We played scrabble until late and the next morning were awakened by the sound of cattle. Brooke, was the first to hear it, "Are those cows?" she asked. Half awake and disoriented, I thought, well, sure, we're east of the mountains in wheat and cattle country. It took me a few seconds of listening to the ruckus outside before it registered: wait, we're downtown. Hey, I thought, excited, a cattle drive! Just like the old days. Brooke and I ran to the windows, while Sue merely pulled a pillow over her head. Three stories below us on the street, much to our disappointment, was not a city full of roving bovines driven by cowboys on horses, but a rig stopped at the stop light pulling a double trailer full of noisy cattle.

We were awake and up so I suggested we might as well order room service. Brooke quickly commandeered the menu and we began discussing choices while her mother made gagging noises from beneath the pillow still crammed on top of her head. (Sue is not a breakfast eater.

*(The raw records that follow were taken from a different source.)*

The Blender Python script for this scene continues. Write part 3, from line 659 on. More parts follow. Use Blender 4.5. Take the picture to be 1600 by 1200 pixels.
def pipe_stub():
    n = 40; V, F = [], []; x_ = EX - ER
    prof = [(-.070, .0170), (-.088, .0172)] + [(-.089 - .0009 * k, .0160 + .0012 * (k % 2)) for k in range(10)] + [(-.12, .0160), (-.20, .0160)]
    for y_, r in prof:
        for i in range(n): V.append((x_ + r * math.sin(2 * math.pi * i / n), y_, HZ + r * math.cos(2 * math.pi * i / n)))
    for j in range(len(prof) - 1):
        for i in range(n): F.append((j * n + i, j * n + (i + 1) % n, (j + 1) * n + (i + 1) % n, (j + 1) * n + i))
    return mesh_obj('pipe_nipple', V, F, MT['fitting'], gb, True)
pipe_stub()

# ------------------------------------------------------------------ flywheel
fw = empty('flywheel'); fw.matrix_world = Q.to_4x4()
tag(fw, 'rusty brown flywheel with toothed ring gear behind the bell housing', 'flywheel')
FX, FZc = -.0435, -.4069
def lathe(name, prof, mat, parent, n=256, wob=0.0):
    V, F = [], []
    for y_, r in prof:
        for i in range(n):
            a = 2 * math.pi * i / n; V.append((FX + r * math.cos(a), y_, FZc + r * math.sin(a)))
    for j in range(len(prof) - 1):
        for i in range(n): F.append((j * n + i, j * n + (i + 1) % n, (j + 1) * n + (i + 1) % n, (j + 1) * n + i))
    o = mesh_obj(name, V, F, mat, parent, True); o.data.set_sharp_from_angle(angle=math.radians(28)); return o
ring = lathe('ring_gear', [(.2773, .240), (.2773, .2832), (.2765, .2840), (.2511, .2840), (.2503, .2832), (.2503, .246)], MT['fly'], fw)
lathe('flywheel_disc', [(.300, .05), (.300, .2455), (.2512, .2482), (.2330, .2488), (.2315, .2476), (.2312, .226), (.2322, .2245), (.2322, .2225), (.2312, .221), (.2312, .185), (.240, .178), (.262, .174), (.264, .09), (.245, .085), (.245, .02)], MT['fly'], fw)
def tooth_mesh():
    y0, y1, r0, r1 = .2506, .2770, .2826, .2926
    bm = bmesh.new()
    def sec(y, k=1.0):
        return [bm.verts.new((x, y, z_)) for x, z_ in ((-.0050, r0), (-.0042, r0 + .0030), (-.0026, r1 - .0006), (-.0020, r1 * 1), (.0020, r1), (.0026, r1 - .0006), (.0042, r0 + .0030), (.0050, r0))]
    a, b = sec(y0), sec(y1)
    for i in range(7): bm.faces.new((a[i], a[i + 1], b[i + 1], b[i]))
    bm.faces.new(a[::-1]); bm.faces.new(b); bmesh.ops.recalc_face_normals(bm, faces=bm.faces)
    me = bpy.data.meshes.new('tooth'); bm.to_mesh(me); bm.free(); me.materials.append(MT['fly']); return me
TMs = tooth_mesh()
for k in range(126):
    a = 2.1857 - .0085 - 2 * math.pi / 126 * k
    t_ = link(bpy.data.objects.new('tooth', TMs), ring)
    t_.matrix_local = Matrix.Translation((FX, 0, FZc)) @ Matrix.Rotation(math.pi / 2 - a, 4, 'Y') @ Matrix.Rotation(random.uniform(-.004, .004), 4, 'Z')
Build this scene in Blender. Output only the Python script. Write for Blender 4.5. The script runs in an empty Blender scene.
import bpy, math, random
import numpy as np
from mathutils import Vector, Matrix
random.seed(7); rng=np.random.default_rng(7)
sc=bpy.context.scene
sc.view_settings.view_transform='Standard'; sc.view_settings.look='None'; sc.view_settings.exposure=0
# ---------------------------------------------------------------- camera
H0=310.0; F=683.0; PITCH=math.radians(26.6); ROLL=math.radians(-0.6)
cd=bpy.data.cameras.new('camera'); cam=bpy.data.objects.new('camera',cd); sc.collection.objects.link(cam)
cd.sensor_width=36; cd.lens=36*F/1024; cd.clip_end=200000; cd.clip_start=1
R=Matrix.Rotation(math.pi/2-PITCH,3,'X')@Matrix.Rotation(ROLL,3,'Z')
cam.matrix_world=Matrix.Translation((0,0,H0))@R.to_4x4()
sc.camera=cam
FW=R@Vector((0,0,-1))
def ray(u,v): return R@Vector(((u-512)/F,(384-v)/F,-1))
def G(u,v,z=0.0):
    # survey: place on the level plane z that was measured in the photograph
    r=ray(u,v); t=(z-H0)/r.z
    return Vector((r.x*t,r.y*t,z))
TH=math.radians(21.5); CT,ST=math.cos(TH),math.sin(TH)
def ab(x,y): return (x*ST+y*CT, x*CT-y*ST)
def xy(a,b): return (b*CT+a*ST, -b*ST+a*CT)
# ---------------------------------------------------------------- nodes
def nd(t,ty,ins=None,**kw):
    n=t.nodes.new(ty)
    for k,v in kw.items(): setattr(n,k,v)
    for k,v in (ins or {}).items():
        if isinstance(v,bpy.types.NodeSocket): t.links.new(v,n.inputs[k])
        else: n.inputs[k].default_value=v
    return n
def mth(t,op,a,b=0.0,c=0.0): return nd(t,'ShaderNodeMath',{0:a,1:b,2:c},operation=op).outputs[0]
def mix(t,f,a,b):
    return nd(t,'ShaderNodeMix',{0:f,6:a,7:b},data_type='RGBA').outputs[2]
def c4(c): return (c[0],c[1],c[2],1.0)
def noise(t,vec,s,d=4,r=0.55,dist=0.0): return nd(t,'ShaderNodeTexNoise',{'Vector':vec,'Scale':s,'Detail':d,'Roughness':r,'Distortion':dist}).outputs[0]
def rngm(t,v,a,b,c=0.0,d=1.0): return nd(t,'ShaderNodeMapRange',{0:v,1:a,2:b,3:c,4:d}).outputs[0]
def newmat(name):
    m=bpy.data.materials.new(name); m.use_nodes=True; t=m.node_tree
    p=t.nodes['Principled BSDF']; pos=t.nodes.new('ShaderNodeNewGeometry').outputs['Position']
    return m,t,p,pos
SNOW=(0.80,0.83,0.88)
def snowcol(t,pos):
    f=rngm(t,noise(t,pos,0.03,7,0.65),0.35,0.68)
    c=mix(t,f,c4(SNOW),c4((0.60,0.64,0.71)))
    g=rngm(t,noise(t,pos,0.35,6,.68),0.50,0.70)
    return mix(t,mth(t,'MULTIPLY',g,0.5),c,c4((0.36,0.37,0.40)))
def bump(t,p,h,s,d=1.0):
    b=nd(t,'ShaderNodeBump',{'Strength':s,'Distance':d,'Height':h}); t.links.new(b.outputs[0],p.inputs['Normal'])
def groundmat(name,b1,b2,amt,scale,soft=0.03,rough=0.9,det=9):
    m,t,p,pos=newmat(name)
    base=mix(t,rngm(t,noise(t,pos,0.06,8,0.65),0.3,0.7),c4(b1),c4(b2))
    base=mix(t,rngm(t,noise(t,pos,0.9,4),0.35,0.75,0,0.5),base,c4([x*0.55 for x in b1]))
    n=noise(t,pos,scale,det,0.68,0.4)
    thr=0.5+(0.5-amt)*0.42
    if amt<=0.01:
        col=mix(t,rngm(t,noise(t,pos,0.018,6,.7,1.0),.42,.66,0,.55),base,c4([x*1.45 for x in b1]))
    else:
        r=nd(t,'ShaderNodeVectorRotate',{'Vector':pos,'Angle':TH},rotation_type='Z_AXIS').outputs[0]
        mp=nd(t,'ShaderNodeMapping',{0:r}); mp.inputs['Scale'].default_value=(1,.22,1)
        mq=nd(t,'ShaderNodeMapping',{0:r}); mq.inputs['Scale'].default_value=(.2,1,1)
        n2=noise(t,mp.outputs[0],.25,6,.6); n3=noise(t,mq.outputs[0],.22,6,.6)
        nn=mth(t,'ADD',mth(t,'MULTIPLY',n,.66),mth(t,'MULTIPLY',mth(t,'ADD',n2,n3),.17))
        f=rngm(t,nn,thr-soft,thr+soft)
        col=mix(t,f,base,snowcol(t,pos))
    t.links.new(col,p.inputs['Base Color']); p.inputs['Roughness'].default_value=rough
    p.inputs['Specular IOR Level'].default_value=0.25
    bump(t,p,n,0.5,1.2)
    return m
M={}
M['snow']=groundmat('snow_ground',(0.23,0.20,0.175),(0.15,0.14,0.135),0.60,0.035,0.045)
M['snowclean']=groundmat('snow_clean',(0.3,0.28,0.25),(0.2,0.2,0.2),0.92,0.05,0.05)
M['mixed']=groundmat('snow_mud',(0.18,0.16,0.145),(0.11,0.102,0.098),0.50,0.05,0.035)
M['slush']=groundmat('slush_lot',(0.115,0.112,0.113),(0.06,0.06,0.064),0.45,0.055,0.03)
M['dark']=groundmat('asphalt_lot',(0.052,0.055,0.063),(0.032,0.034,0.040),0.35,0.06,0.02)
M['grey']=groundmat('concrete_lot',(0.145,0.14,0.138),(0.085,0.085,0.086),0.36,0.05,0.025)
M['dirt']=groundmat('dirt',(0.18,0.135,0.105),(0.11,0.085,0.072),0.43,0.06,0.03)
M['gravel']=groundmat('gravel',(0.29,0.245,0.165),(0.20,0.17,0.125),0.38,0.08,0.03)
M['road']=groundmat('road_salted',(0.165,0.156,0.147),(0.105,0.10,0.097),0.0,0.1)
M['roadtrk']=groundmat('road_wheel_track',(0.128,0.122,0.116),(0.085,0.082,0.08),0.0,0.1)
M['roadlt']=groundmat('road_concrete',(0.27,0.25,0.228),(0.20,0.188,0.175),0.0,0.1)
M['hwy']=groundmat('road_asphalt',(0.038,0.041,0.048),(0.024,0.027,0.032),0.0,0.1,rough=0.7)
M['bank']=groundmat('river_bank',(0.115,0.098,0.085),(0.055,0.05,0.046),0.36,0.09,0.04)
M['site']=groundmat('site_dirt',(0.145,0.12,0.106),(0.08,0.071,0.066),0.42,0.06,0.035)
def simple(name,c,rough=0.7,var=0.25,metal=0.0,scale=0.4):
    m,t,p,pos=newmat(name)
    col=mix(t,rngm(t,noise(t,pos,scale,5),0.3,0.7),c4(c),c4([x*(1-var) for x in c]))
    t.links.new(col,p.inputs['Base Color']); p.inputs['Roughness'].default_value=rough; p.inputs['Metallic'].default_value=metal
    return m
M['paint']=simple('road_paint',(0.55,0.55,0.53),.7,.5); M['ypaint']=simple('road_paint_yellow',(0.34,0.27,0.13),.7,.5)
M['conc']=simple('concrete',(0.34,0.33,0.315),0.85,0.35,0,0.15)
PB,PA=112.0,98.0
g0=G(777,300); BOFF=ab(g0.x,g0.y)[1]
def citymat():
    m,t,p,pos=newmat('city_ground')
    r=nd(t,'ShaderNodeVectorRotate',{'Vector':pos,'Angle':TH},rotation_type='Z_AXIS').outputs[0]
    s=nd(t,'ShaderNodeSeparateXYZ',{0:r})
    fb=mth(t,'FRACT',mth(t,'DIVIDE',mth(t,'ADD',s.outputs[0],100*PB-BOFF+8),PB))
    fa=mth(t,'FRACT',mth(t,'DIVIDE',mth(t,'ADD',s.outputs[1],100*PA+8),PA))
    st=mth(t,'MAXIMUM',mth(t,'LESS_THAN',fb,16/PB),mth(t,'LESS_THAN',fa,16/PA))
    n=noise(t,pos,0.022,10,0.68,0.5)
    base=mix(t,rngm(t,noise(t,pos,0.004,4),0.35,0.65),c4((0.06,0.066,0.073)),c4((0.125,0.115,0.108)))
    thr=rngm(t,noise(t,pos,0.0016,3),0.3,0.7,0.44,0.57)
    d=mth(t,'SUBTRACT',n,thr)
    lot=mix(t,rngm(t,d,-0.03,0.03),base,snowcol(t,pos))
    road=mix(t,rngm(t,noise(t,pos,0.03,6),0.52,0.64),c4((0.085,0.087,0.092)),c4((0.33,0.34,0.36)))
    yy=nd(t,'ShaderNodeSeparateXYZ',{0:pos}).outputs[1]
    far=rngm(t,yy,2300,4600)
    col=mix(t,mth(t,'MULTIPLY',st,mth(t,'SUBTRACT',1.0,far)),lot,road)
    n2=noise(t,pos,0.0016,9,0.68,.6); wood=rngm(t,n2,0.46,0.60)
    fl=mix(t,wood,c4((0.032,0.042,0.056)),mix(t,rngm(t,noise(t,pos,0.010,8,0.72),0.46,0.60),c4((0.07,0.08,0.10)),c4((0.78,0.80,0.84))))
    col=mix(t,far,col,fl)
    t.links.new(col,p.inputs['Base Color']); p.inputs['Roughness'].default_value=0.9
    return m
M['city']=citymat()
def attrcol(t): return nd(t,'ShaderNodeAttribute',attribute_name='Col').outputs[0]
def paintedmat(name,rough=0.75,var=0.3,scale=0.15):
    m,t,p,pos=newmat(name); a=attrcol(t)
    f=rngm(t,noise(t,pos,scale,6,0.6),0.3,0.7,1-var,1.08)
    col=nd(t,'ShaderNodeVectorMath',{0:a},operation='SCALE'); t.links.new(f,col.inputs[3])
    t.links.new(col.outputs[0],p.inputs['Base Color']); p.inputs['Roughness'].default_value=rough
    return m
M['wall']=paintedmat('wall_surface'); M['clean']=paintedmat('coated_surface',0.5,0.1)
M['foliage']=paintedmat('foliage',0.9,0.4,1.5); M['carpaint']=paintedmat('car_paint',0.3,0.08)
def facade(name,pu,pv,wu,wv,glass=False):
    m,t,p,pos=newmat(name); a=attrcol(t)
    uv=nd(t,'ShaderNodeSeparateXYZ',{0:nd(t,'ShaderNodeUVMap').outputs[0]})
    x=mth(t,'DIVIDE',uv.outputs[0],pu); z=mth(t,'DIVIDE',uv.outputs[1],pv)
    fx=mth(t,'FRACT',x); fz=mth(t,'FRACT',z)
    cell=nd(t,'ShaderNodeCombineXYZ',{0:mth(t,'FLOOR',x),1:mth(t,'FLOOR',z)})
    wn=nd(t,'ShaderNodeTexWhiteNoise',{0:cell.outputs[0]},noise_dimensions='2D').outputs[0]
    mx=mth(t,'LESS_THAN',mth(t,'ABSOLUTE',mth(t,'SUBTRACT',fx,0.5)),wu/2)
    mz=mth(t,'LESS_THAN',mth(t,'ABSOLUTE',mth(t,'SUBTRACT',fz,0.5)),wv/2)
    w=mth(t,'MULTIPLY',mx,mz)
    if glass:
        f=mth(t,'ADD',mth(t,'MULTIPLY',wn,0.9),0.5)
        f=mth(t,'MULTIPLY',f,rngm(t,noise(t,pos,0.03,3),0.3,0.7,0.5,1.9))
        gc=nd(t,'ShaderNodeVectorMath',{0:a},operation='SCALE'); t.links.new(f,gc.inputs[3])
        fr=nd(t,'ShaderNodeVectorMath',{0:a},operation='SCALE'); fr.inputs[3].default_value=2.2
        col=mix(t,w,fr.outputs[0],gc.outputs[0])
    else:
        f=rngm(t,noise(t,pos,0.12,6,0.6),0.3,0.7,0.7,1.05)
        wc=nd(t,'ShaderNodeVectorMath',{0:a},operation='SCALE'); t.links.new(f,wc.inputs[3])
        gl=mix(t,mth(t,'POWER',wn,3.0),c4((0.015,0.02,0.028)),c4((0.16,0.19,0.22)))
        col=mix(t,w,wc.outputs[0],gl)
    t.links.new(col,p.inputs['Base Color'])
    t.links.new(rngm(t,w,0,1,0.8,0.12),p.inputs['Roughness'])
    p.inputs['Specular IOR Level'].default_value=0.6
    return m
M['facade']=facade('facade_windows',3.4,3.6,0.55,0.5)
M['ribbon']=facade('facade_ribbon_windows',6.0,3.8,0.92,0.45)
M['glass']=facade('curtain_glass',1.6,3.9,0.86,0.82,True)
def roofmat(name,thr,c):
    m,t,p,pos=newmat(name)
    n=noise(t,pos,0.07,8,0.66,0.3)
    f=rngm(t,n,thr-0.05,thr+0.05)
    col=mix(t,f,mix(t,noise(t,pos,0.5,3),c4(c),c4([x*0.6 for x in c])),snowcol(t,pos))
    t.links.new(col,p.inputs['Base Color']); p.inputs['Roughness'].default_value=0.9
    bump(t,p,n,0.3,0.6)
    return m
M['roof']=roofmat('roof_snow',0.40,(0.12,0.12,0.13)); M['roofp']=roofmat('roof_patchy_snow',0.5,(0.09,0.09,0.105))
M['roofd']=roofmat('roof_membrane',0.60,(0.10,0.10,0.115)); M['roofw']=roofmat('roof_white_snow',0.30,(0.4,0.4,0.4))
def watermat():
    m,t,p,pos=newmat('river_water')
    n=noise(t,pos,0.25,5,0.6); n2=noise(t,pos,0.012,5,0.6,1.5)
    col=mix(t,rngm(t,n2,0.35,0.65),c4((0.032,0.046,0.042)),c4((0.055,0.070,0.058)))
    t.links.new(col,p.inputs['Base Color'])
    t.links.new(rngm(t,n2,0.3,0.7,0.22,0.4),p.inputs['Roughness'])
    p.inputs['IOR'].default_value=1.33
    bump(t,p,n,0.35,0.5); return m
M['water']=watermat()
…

Coffee only.) Brooke and I didn't have to argue at all. We’d share a veggie omelet pancakes. When our food arrived, I opted to be a good auntie and not influence Brooke with bad habits, so we ate like adults sitting at the table. In our pajamas.

From the hotel we walked along the half-frozen Powder River to the park and Baker’s wonderful library. Easy walks also to several antique stores and Betty's Books, as well as our favorite Mexican restaurant El Erradero, where, if you go with an attractive teenage girl, the young waiters will be certain to keep filling your chips container and water glasses to overflowing.

Baker City, I-84 300 miles east of Portland.